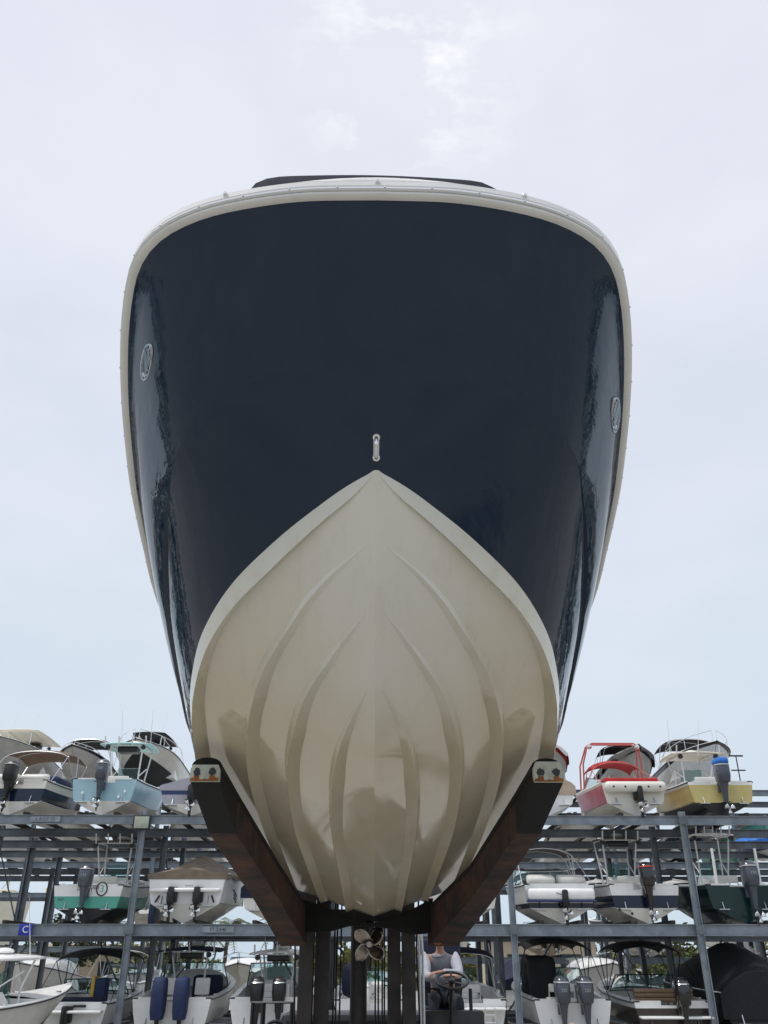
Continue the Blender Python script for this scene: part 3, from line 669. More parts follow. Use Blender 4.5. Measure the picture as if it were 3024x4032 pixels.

==

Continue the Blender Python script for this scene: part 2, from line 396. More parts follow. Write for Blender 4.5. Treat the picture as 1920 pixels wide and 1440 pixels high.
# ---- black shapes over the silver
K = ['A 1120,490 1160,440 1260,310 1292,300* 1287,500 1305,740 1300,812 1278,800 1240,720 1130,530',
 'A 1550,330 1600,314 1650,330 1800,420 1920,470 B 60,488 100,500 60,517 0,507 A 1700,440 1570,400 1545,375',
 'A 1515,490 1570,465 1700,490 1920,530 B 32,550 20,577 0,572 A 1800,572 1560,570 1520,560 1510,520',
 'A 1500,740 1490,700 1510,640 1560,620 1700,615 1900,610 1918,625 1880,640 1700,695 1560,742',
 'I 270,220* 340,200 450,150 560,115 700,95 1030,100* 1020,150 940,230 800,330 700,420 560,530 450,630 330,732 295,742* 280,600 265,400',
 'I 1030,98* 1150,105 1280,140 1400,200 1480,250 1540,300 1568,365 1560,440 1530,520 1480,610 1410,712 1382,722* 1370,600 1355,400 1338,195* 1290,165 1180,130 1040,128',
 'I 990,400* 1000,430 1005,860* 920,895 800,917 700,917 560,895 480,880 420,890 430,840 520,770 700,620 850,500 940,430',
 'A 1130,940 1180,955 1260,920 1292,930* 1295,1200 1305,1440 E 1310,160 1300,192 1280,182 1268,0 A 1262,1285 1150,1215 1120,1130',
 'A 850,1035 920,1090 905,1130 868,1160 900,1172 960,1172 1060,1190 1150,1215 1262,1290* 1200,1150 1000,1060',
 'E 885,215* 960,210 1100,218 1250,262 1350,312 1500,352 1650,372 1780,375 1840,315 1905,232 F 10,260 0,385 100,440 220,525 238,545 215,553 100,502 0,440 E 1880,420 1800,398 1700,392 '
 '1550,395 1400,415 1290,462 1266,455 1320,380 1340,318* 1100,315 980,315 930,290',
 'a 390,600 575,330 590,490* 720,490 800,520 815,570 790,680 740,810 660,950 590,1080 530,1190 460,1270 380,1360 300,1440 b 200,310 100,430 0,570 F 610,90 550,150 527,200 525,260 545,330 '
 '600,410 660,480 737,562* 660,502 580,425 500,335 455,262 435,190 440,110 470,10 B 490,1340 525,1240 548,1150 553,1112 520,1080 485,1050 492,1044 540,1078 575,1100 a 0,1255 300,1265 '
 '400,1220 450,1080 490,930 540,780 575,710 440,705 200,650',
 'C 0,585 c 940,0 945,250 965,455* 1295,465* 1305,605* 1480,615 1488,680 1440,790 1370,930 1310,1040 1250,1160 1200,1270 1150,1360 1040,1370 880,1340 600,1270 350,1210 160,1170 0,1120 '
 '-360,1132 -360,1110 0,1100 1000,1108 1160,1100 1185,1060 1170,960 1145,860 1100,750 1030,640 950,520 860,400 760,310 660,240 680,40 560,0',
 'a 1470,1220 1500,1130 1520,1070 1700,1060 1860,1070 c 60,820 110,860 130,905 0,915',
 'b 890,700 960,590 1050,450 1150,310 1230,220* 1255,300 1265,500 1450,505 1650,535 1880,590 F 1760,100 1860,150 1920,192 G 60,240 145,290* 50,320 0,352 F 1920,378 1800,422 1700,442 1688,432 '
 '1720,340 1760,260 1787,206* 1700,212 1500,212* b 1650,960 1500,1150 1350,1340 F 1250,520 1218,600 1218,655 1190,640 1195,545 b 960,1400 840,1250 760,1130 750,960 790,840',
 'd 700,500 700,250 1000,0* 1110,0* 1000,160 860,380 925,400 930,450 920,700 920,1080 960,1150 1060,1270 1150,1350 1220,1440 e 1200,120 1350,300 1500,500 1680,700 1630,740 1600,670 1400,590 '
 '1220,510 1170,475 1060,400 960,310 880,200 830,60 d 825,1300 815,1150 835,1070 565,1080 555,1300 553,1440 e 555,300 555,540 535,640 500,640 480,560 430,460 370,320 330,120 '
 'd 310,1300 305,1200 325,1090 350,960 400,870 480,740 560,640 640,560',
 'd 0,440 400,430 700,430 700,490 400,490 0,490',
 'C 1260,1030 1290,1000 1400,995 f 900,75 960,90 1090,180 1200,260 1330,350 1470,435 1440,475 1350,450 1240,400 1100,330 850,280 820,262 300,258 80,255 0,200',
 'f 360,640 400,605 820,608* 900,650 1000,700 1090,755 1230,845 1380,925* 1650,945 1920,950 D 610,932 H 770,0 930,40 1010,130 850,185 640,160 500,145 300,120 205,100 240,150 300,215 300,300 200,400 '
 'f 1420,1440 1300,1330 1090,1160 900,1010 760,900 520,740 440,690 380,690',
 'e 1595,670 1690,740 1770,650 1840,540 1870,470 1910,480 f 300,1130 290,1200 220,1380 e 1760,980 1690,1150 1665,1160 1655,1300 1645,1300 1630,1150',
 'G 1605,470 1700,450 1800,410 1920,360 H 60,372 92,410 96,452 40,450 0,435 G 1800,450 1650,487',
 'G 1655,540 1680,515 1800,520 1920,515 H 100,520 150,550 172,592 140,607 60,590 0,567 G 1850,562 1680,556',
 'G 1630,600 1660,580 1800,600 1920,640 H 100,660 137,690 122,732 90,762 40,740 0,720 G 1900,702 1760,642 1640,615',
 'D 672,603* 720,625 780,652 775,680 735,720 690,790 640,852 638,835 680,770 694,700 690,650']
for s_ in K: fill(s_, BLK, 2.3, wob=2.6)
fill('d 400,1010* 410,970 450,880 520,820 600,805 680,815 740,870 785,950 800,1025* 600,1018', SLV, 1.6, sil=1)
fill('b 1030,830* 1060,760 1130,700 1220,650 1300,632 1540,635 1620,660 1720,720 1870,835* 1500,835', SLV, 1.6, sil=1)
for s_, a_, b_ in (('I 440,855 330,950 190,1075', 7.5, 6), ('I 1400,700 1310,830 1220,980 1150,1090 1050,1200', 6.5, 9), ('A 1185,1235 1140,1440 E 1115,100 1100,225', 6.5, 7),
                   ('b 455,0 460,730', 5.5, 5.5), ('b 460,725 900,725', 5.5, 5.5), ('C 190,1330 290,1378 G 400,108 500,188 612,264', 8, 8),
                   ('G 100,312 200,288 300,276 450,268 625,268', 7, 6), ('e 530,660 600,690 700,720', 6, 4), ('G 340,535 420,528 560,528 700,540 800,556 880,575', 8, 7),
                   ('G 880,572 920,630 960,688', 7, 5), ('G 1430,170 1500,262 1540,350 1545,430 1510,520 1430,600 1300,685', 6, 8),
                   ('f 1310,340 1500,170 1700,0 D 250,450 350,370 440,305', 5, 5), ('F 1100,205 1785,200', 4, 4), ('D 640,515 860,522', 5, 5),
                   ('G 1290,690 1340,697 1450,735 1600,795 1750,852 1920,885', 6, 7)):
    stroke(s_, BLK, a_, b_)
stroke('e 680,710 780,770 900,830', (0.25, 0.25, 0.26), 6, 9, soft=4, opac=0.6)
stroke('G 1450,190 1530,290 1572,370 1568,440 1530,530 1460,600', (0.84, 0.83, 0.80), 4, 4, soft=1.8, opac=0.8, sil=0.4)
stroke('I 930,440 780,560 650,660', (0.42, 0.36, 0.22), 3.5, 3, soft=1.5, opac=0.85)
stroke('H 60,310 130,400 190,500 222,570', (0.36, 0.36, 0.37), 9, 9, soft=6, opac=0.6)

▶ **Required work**
In the entries above, find each line with the word "Python" and show it.

▶ **Worked answer**
Continue the Blender Python script for this scene: part 3, from line 669. More parts follow. Use Blender 4.5. Measure the picture as if it were 3024x4032 pixels.
Continue the Blender Python script for this scene: part 2, from line 396. More parts follow. Write for Blender 4.5. Treat the picture as 1920 pixels wide and 1440 pixels high.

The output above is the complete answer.